• Given information:

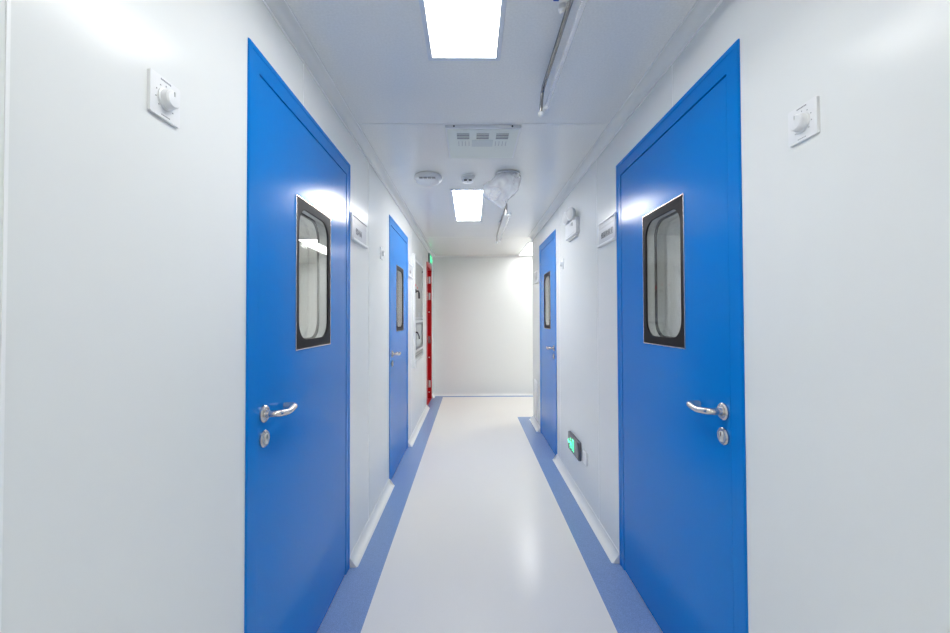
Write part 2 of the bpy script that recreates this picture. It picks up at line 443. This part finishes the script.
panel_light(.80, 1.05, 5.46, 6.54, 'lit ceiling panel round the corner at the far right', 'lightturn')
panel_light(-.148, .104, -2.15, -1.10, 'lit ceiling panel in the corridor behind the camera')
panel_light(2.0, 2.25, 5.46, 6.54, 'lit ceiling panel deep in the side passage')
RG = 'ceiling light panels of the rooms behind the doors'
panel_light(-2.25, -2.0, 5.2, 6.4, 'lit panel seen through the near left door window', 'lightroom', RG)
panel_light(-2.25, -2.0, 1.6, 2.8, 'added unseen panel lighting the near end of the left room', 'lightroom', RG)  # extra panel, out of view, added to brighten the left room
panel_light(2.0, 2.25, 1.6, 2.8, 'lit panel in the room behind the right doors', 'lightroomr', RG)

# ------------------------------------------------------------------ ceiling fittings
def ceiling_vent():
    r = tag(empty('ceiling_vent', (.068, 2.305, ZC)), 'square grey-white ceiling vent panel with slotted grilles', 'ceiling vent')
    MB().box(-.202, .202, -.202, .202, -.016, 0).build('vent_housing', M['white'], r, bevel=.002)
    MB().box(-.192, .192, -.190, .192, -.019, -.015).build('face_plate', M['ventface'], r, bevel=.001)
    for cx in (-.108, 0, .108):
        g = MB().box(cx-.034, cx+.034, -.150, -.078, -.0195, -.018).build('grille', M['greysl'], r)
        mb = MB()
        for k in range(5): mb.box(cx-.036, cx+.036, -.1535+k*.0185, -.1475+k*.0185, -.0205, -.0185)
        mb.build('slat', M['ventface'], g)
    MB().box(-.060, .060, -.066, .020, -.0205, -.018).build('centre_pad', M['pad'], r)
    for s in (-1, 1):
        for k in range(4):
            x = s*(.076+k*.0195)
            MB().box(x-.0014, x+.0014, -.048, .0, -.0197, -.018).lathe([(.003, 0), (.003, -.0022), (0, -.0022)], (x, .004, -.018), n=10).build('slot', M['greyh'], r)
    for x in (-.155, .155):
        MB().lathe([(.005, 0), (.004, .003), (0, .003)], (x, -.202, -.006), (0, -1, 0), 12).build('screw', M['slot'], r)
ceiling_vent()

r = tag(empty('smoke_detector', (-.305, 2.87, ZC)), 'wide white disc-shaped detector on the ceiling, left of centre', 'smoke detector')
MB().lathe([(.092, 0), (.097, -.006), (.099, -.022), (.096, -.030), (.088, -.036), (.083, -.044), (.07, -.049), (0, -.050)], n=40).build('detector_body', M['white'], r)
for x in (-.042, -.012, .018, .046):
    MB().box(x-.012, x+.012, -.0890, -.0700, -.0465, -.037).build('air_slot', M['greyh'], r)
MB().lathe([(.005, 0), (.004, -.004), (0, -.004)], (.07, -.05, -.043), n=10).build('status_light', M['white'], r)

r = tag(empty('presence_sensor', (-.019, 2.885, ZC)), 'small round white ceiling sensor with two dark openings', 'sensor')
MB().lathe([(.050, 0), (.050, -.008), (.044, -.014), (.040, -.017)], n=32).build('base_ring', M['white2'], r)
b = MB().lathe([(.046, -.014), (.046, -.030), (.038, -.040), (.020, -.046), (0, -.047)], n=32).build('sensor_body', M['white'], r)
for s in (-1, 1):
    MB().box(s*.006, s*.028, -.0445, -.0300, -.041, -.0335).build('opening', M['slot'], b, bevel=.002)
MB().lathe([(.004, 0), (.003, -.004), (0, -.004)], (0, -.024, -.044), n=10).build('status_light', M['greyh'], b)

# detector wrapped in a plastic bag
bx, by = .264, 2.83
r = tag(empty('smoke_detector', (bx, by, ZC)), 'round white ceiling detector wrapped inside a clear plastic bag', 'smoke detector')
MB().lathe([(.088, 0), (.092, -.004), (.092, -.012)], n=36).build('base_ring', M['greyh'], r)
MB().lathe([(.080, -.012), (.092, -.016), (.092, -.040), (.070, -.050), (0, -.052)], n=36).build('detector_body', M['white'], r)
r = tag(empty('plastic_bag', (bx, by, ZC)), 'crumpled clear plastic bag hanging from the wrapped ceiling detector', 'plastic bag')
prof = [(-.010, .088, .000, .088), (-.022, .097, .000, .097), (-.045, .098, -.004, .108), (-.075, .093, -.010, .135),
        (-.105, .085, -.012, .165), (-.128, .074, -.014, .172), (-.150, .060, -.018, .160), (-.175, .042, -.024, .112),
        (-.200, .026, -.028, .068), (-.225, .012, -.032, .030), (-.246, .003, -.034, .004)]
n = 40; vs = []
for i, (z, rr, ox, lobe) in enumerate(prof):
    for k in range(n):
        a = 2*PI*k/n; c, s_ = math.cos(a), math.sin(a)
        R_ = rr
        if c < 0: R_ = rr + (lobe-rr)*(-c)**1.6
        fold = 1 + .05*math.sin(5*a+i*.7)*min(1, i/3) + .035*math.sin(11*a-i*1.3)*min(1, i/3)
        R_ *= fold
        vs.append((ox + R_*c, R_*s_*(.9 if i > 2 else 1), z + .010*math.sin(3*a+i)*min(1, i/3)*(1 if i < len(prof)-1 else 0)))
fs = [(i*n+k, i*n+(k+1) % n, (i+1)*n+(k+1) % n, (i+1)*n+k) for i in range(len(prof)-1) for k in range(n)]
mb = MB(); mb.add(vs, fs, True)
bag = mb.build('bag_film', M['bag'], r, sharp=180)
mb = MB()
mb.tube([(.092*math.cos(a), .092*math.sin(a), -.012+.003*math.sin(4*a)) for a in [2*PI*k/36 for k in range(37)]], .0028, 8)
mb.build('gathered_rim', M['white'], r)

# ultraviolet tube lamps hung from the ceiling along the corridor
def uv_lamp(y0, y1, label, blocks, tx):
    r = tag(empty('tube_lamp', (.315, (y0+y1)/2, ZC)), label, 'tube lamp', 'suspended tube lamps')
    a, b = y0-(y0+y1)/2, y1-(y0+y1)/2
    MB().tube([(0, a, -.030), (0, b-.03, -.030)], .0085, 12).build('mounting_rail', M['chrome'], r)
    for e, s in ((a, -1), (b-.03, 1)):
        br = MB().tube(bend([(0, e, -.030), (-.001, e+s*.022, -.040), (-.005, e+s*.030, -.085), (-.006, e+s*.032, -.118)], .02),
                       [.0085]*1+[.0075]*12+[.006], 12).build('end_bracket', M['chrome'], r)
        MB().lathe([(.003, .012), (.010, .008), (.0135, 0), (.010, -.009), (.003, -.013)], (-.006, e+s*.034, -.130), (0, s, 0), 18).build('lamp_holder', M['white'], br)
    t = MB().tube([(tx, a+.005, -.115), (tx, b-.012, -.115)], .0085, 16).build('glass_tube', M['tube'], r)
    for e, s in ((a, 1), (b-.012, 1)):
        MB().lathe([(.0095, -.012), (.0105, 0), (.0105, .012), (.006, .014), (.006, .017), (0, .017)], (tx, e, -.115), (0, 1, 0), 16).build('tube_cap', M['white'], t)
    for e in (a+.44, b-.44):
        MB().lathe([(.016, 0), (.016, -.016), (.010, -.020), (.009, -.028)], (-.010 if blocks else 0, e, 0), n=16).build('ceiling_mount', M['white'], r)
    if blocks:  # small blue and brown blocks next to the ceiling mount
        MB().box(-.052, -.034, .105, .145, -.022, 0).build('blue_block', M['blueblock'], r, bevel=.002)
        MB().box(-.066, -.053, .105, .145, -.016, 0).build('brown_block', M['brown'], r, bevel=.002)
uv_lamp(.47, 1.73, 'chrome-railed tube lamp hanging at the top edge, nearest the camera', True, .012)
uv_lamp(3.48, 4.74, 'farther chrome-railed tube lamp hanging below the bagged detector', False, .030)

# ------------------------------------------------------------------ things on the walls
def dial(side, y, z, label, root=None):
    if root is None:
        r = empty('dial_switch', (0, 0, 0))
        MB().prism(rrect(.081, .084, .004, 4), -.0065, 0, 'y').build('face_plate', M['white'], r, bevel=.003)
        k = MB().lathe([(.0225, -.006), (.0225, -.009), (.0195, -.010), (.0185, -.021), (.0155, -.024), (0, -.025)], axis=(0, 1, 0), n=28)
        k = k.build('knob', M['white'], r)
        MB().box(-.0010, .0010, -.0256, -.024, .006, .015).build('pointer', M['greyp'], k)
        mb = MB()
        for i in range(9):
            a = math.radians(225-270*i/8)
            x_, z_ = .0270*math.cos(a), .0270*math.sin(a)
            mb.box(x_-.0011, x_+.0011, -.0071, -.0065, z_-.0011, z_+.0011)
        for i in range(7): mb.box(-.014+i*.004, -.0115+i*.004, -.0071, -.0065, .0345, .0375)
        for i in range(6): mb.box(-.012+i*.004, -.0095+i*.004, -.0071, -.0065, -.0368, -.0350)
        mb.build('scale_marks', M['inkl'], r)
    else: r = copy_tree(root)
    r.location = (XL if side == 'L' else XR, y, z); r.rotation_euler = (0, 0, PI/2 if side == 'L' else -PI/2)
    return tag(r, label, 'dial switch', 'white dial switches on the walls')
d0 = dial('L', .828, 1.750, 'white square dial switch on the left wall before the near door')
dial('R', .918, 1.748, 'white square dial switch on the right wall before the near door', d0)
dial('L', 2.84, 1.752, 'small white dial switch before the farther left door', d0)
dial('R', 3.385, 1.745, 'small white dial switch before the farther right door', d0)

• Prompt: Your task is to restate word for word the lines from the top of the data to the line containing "panel_light(2.0, 2.25, 1.6, 2.8, 'lit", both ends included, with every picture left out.

• Exercise answer:
Write part 2 of the bpy script that recreates this picture. It picks up at line 443. This part finishes the script.
panel_light(.80, 1.05, 5.46, 6.54, 'lit ceiling panel round the corner at the far right', 'lightturn')
panel_light(-.148, .104, -2.15, -1.10, 'lit ceiling panel in the corridor behind the camera')
panel_light(2.0, 2.25, 5.46, 6.54, 'lit ceiling panel deep in the side passage')
RG = 'ceiling light panels of the rooms behind the doors'
panel_light(-2.25, -2.0, 5.2, 6.4, 'lit panel seen through the near left door window', 'lightroom', RG)
panel_light(-2.25, -2.0, 1.6, 2.8, 'added unseen panel lighting the near end of the left room', 'lightroom', RG)  # extra panel, out of view, added to brighten the left room
panel_light(2.0, 2.25, 1.6, 2.8, 'lit panel in the room behind the right doors', 'lightroomr', RG)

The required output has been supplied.